Problem to solve: All of the data must be printed exactly; please include every line.

Records supplied:
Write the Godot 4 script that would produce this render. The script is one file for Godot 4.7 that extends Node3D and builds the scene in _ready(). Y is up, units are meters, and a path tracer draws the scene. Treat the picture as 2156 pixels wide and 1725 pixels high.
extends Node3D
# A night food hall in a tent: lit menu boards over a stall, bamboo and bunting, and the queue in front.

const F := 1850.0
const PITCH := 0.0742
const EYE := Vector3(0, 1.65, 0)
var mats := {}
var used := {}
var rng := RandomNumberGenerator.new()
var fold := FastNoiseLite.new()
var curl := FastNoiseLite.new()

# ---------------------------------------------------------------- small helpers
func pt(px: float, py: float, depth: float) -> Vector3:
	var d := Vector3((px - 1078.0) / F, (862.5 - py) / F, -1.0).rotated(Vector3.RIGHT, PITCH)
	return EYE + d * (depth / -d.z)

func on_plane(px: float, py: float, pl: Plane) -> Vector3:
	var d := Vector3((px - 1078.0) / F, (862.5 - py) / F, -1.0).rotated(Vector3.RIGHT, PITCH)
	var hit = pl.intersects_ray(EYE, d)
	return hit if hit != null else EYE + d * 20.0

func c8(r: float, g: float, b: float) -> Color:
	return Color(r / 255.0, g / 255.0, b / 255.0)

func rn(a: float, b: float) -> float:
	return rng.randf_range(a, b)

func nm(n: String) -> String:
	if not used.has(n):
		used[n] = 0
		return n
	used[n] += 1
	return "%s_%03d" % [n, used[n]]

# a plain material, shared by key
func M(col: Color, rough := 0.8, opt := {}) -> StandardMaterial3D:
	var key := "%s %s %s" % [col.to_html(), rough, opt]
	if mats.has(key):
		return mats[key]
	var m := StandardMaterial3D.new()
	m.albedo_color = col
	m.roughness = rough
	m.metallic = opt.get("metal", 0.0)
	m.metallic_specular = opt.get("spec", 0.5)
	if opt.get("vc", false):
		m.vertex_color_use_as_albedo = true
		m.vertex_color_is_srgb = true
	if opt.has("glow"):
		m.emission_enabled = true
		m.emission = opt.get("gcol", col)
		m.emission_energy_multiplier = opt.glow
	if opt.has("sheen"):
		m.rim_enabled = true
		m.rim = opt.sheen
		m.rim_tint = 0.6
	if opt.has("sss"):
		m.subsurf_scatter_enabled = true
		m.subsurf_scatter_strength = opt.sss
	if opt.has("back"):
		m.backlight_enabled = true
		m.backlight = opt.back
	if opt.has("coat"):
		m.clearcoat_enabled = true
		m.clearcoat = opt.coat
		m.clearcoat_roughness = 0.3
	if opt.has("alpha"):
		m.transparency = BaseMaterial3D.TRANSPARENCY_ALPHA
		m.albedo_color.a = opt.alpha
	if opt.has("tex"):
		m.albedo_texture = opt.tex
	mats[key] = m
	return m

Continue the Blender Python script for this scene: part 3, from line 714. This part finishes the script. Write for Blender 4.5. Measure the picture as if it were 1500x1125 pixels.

Written response:
Write the Godot 4 script that would produce this render. The script is one file for Godot 4.7 that extends Node3D and builds the scene in _ready(). Y is up, units are meters, and a path tracer draws the scene. Treat the picture as 2156 pixels wide and 1725 pixels high.
extends Node3D
# A night food hall in a tent: lit menu boards over a stall, bamboo and bunting, and the queue in front.

const F := 1850.0
const PITCH := 0.0742
const EYE := Vector3(0, 1.65, 0)
var mats := {}
var used := {}
var rng := RandomNumberGenerator.new()
var fold := FastNoiseLite.new()
var curl := FastNoiseLite.new()

# ---------------------------------------------------------------- small helpers
func pt(px: float, py: float, depth: float) -> Vector3:
	var d := Vector3((px - 1078.0) / F, (862.5 - py) / F, -1.0).rotated(Vector3.RIGHT, PITCH)
	return EYE + d * (depth / -d.z)

func on_plane(px: float, py: float, pl: Plane) -> Vector3:
	var d := Vector3((px - 1078.0) / F, (862.5 - py) / F, -1.0).rotated(Vector3.RIGHT, PITCH)
	var hit = pl.intersects_ray(EYE, d)
	return hit if hit != null else EYE + d * 20.0

func c8(r: float, g: float, b: float) -> Color:
	return Color(r / 255.0, g / 255.0, b / 255.0)

func rn(a: float, b: float) -> float:
	return rng.randf_range(a, b)

func nm(n: String) -> String:
	if not used.has(n):
		used[n] = 0
		return n
	used[n] += 1
	return "%s_%03d" % [n, used[n]]

# a plain material, shared by key
func M(col: Color, rough := 0.8, opt := {}) -> StandardMaterial3D:
	var key := "%s %s %s" % [col.to_html(), rough, opt]
	if mats.has(key):
		return mats[key]
	var m := StandardMaterial3D.new()
	m.albedo_color = col
	m.roughness = rough
	m.metallic = opt.get("metal", 0.0)
	m.metallic_specular = opt.get("spec", 0.5)
	if opt.get("vc", false):
		m.vertex_color_use_as_albedo = true
		m.vertex_color_is_srgb = true
	if opt.has("glow"):
		m.emission_enabled = true
		m.emission = opt.get("gcol", col)
		m.emission_energy_multiplier = opt.glow
	if opt.has("sheen"):
		m.rim_enabled = true
		m.rim = opt.sheen
		m.rim_tint = 0.6
	if opt.has("sss"):
		m.subsurf_scatter_enabled = true
		m.subsurf_scatter_strength = opt.sss
	if opt.has("back"):
		m.backlight_enabled = true
		m.backlight = opt.back
	if opt.has("coat"):
		m.clearcoat_enabled = true
		m.clearcoat = opt.coat
		m.clearcoat_roughness = 0.3
	if opt.has("alpha"):
		m.transparency = BaseMaterial3D.TRANSPARENCY_ALPHA
		m.albedo_color.a = opt.alpha
	if opt.has("tex"):
		m.albedo_texture = opt.tex
	mats[key] = m
	return m

Continue the Blender Python script for this scene: part 3, from line 714. This part finishes the script. Write for Blender 4.5. Measure the picture as if it were 1500x1125 pixels.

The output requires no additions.